Cheap flights to Trentino Alto Adige

Even if it is collectively an autonomous region in Northern Italy, Trentino-Alto Adige is bilingual. The locals in Trentino province speak Italian, while those residing in the South Tyrol part or the Alto Adige province are leaning towards their German roots. Some of the small minorities scattered throughout the region speak Ladin, Mocheno, and Cimbrian, with the latter two coming from the Bavarian dialects. Don’t worry, though. These two main provinces do not clash, though it did act as a ping-pong ball, roughly played by Germany and Italy during the First and the Second World War. When Trentino was annexed to Italy, while the Germans in the Alto Adige province were given the option to relocate to Germany, however, majority of them returned to their homeland after the war. This eventually resulted to the two provinces completely being part of Italy. The region is not entirely divided, but a rather encompassed culture that has learned to embrace differences. Geographically speaking, it is best known for its beautiful peaks, having been bordered with Austria and Switzerland. The most majestic of them all is the Brenta Dolomites. To find out more about it, you have to go and see for yourself.

The Brenta Dolomites in Trento is similar to that of a rocky island with its sheer cliffs, tricky ascents, and majestic peaks. It is designated as a UNESCO World Heritage Site for offering exceptional experience for skiing, snowboarding, ice-skating, climbing, snowshoeing, and trekking. This makes Trento a perfect starting point for winter sports enthusiasts. Cyclers can also take delight and play as they may in the city’s 400km stretch of paved cycling paths laid out just for them.

Trento also has its fair share in history as the place where the Ecumenical Council convened. Now, present-day Trento is a bit of an upmarket town, considered as one of the most expensive towns in Italy. Here, you can visit the Buonconsiglio Castle, an impressive castle that served as the residence of local bishops. Its most prominent feature is the renowned Torre Aguila. You should also not miss the Trento Cathedral, which is notable for its fine Romanesque architecture style. Inside, you will find the tomb of Roberto Sanseverino worthy of attention.

The largest city in the region, Bolzano is famous worldwide for its archaeology museum as the home of the famous alpine iceman, Ötzi. Interestingly, almost the entire museum looks like it is being given over to Ötzi, preserved in a Copper Age mummy form. Kept in a temperature-controlled igloo room, Ötzi can be viewed through a small window and if your eyesight is crystal clear, you can make out the visible tattoos on his legs.

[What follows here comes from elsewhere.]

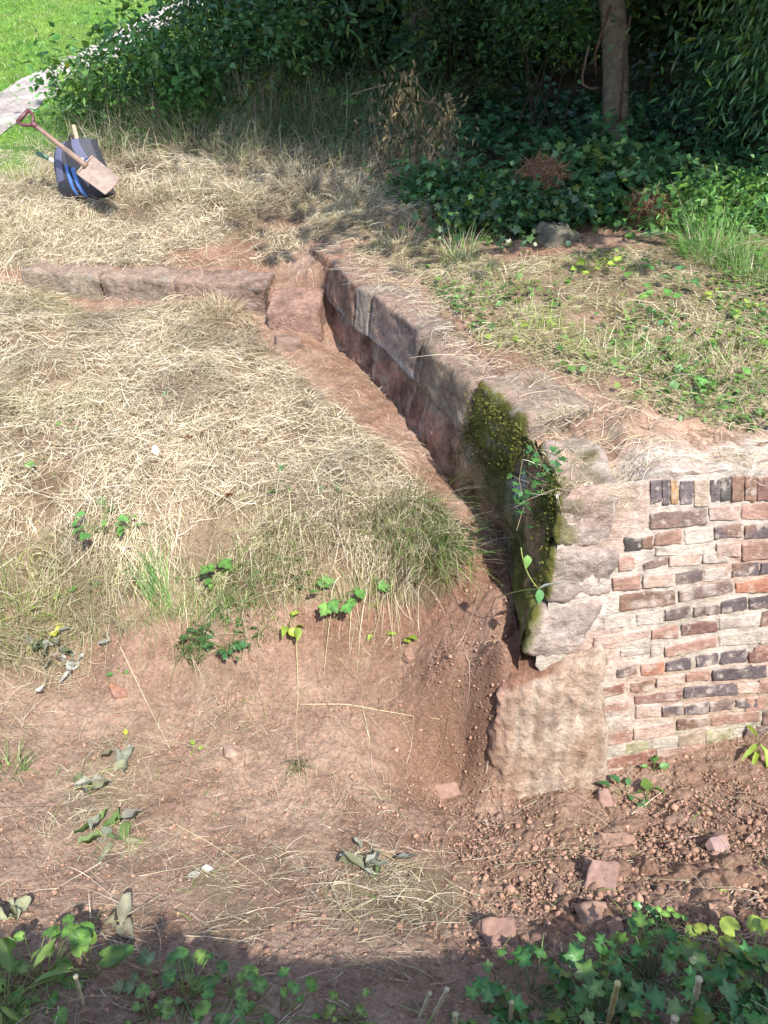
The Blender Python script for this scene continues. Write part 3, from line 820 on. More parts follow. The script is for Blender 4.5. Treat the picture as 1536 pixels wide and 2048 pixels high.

How to get around within Trentino-Alto Adige

To get around small cities such as Trento and Bolzano, the best way to do so is by foot. You can rent a bike in Trento should you wish to explore the city by wheels. In Bolzano however, you can opt to take the bus, train, or cableway. Generally, there are 17 bus lines in Bolzano, with three of them operating during night-time. If you will opt to take the bus, you can buy its value card which you can also use on all types of transport system in South Tyrol’s interurban buses, cableways, and SAD System.

How to get to Trentino-Alto Adige

To get into the Trentino-Alto Adige region, you have to land in the Bolzano Airport (Italian: Aeroporto di Bolzano-Dolomiti, German: Flughafen Bozen-Dolomiten). It is being served by airlines such as Alitalia and Darwin Airline, which flies from its destination in Rome. Occasionally, charter flights especially during winter season are serviced by Lauda Air from England, which is operated by Inghams. In addition, Bolzano Airport is planning other scheduled flights from other major hubs in Europe, such as Frankfurt am Main and Vienna, but no specific timeline for the said development has been determined.